Fast täglich ist sie jetzt in Berlin. Sie hat sich mit der Kanzlerin getroffen, mit dem Verteidigungsminister und mit den Oppositionschefs. Sie war Gast im Presseclub und beim Bundesvorstand der CDU. Und jetzt, an diesem Sonntag, sitzt sie auf der Bühne im Deutschen Theater Gregor Gysi gegenüber, dem Fraktionschef der Linken. Gysi fragt nach Kindheit, Lebenslauf, warum sie Theologin geworden ist. Käßmann, schwarzer Anzug, weiße Bluse, wirkt zunächst angespannt. Aber nach zehn Minuten füllt sie die Bühne, die ihr Gysi bietet, gut gelaunt aus. Nein, sie habe sich keine Strategie vorher zurechtgelegt, was sie sagen sollte und was besser nicht, wird sie später sagen. Sie ist wie immer, aber auch das ist eine Art Strategie, wenn man so will, eine äußerst erfolgreiche. Sie füllt damit Hallen und Dome und berührt viele Menschen. Denn diese Bischöfin ist auf verblüffende Art offen, und sie packt alle Themen, die großen wie die kleinen, in persönliche Geschichten. So ist das auch an diesem Vormittag. Käßmann erzählt, wie sie als Schülerin bei einem USA-Aufenthalt auf Martin Luther King gestoßen ist, wie er ihr Vorbild wurde, weil er zugleich „so fromm und so politisch“ war; sie erinnert sich, wie sie sich schon als junge Pfarrerin für die Weltökumene und den Frieden eingesetzt habe. Sie ist selbstironisch („als Christenmensch darf man ja nicht stolz auf sich sein“), lacht viel und winkt einmal sogar der im Zuschauerraum sitzenden Tochter zu. Sie spricht Selbstzweifel aus („Bischöfin? Kann ich das?“) und gibt zu, dass sie erst jetzt, nach einer überstandenen Brustkrebserkrankung, weniger Angst vor dem Urteil anderer habe. Als das Gespräch auf Afghanistan kommt, steht auch hier das Persönliche, Seelsorgerische im Vordergrund. Käßmann erzählt von dem Brief, den ihr eine Witwe geschrieben habe. Diese habe sich beklagt, dass nach dem Tod des Spitzensportlers Robert Enke ein öffentlicher Trauergottesdienst abgehalten wurde, aber als ihr Mann im Zinksarg aus Afghanistan zurückgekommen sei, habe das keinen interessiert. Käßmann erzählt von dem Brief, um zu verdeutlichen, warum sie eine Debatte anstoßen wollte. „Ich würde die Neujahrspredigt genauso wieder halten“, sagt sie zum Schluss und erntet minutenlangen Beifall. Die Besucher, überwiegend die Generation 60 plus, vielfach ostdeutsch, sind begeistert.

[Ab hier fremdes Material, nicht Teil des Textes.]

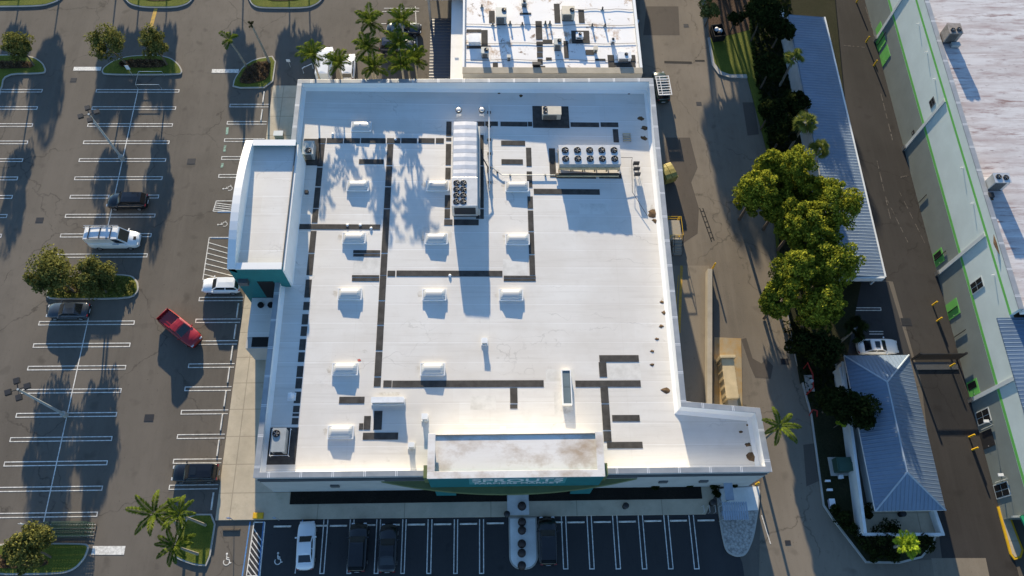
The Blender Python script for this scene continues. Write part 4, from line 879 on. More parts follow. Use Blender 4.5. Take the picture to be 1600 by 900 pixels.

„Ich bin keine Politikerin, ich bin Seelsorgerin“, betont Käßmann in diesen Tagen immer wieder. Und das ist ihre Stärke. Damit überzeugt sie sogar die religionsfernen Berliner, die allem Kirchlich-Institutionellen skeptisch gegenüberstehen, aber die offen sind für Kirche, wenn sie sie im Persönlichen, Existenziellen anspricht und Zweifel zugibt. Bei Gysi weckte Käßmanns seelsorgerische Art den Beschützerinstinkt. „Ich würde mich von dem, was in den vergangenen Wochen auf Sie eingeprasselt ist, nicht beeindrucken lassen“, riet er ihr väterlich zum Abschied. „Sie müssen Politiker wie mich nerven, damit Sie etwas erreichen.“

Bei der CDU-Vorstandsklausur ein paar Tage zuvor hatte Käßmanns Art das Welterklärer-Bedürfnis hervorgerufen, ihr „ein paar Hinweise“ geben zu müssen, wie es einer hinterher ausdrückte. Ein anderer ist sich sicher, dass sie nach der Begegnung mit den CDU-Politikern „differenzierter über den Einsatz in Afghanistan denkt“, dass sie „jetzt mehr verstanden hat, wie hochkompliziert die Thematik ist“. Eineinhalb Stunden haben sie diskutiert, sehr emotional, sehr kontrovers. Einige fühlten sich ungut an die Nachrüstungsdebatten mit der evangelischen Kirche erinnert. Die Zeiten der „gutmenschelnden, wohlfeilen“ Beiträge der Kirche „haben wir für überwunden geglaubt“, sagte ein CDU-Mann. Käßmanns Amtsvorgänger Bischof Wolfgang Huber, „der war ja zuletzt gut angesehen bei uns, das war ein pragmatischer Typ“.

Aber es gab auch welche, die verteidigten die Bischöfin, nachdem sie auch in diesem Forum von dem Brief der Witwe erzählt und dargelegt hatte, wie sie ihre Neujahrspredigt aus einer Bibelstelle heraus entwickelt hatte. Kritiker wie Verteidiger bescheinigten ihr hinterher Mut und dass sie sich „gut geschlagen“ habe. Einer lud sie gar ein, im Parlament zu sprechen. Sie lehnte ab, das sei nicht Aufgabe einer Pfarrerin.